When the government ceases to be colorblind they are doing far worse than clumsily trying to cure what they are ill-equipped to cure. Instead they are showing themselves, once more, to not be a terror to wrong-doers, but terrible do-gooders. They demonstrate their own hubris, that legislation has the power to sanctify. They show themselves to be the descendants of the fools of Babel, arrogant, self-deluded, utopian, dogs. They once more demonstrate that they have bought the devil's promise, that they shall be as gods.

Of course the mess is all the more tangled because Leviathan has set up shop in countless places where it does not belong, because it has trampled underfoot countless private gardens. That is, not only should the state schools be colorblind in their admissions policies, but there should be no state schools. Not only should there not be minority set asides in federal contracts, there should not be federal contracts.

But what are we to do? The good news is that if we are truly colorblind, we are not apt to run into any trouble. While the contrary is certainly a possibility, counting colored noses is probably not necessary if we judge men on the content of their character. A clean conscience is a powerful tool in combating the intrusions of the state. Fire those who do not work hard. Hire those who do. Rent to those who pay their rent. Do not rent to those who don't. And if your conscience is clean, when they complain, "It's because I'm black…gay…short…fat" you won't blush, and therefore won't lose.

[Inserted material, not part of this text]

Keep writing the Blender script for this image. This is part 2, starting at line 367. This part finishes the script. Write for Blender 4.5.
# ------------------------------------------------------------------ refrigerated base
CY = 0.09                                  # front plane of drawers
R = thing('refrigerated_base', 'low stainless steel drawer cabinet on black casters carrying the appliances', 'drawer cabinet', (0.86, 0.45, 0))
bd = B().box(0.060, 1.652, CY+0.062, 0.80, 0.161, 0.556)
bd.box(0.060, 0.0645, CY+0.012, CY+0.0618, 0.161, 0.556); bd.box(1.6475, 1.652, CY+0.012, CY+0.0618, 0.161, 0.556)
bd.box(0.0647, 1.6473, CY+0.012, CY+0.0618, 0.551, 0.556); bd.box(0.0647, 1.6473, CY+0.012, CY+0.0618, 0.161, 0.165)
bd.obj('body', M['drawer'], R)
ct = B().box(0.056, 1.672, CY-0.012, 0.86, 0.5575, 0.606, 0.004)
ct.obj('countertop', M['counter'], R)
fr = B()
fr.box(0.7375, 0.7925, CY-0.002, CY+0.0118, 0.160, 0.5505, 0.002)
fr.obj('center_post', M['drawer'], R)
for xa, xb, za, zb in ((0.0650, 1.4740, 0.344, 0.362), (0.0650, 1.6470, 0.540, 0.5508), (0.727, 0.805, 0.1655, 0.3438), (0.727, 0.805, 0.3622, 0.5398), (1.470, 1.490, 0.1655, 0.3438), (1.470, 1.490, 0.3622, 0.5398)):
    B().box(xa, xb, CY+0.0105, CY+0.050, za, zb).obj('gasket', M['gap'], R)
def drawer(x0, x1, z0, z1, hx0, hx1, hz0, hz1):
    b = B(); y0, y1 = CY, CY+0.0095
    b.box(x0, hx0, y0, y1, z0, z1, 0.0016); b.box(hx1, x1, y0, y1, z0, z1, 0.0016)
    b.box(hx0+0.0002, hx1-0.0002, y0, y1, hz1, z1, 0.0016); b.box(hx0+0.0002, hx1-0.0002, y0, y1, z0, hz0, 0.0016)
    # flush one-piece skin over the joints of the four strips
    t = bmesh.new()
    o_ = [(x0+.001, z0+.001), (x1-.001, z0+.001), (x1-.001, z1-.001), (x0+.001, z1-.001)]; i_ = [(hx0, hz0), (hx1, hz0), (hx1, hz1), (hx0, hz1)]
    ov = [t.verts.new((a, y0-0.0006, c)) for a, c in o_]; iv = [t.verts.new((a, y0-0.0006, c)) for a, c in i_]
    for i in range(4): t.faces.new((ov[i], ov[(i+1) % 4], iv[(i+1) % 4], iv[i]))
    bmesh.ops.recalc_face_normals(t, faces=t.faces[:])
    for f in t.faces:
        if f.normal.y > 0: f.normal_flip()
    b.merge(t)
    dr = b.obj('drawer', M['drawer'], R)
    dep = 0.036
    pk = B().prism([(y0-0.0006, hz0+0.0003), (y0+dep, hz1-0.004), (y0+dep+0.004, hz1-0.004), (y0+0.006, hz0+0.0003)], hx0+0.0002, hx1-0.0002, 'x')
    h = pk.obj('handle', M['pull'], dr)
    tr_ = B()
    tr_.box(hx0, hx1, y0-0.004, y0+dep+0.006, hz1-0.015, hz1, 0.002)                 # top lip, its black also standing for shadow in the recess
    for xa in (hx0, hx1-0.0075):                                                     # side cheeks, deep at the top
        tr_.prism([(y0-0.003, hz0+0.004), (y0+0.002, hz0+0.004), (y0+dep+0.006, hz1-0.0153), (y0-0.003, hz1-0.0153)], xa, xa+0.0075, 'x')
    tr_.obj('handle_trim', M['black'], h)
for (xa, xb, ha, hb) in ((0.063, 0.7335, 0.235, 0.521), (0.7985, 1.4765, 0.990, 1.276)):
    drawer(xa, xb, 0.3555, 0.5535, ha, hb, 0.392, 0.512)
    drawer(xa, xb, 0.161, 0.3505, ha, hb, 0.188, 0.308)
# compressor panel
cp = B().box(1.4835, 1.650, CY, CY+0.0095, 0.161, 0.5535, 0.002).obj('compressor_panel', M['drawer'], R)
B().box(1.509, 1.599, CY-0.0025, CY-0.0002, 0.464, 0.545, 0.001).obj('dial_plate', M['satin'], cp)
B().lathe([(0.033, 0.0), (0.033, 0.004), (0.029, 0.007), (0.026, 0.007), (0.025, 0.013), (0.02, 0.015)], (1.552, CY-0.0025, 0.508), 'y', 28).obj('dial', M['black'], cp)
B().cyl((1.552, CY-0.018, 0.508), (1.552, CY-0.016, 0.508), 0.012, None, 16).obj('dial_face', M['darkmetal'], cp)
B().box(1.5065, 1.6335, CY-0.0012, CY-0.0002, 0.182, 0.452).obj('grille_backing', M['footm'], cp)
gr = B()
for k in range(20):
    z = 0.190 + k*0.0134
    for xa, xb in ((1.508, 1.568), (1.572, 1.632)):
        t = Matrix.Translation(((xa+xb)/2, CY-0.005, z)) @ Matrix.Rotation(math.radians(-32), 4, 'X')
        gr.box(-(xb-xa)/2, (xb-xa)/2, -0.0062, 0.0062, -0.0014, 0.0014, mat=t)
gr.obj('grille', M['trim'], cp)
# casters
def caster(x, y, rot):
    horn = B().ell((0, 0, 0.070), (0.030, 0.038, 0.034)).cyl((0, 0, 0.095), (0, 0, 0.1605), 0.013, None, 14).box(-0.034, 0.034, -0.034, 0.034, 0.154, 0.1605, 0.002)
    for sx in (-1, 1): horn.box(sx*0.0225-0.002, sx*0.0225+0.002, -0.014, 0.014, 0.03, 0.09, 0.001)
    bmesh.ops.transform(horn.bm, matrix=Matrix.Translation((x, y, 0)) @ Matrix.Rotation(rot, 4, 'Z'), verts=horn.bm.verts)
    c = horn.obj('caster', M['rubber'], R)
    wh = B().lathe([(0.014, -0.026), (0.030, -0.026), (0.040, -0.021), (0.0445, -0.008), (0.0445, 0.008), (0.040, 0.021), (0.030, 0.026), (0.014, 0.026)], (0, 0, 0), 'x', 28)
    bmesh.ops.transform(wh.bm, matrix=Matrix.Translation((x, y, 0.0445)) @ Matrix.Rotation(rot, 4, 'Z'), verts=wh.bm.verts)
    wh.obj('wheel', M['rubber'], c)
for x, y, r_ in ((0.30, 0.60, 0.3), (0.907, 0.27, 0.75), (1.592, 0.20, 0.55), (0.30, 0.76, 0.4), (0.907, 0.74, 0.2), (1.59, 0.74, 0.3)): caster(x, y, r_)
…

And we likewise turn the other cheek. That is, we don't try to use the state to protect us, because we are black, gay, short or fat. God will bless our integrity, as long as we don't in turn turn to the state for special favors for our kind. As long as we don't grumble to the state that we were fired because we serve Christ (thereby showing that we really serve the state), Christ will probably protect us from the race police. And if He doesn't, then we experience the supreme blessing of being blessed for righteousness sake. That the state is not colorblind doesn't change our calling. It just makes it a little more dangerous.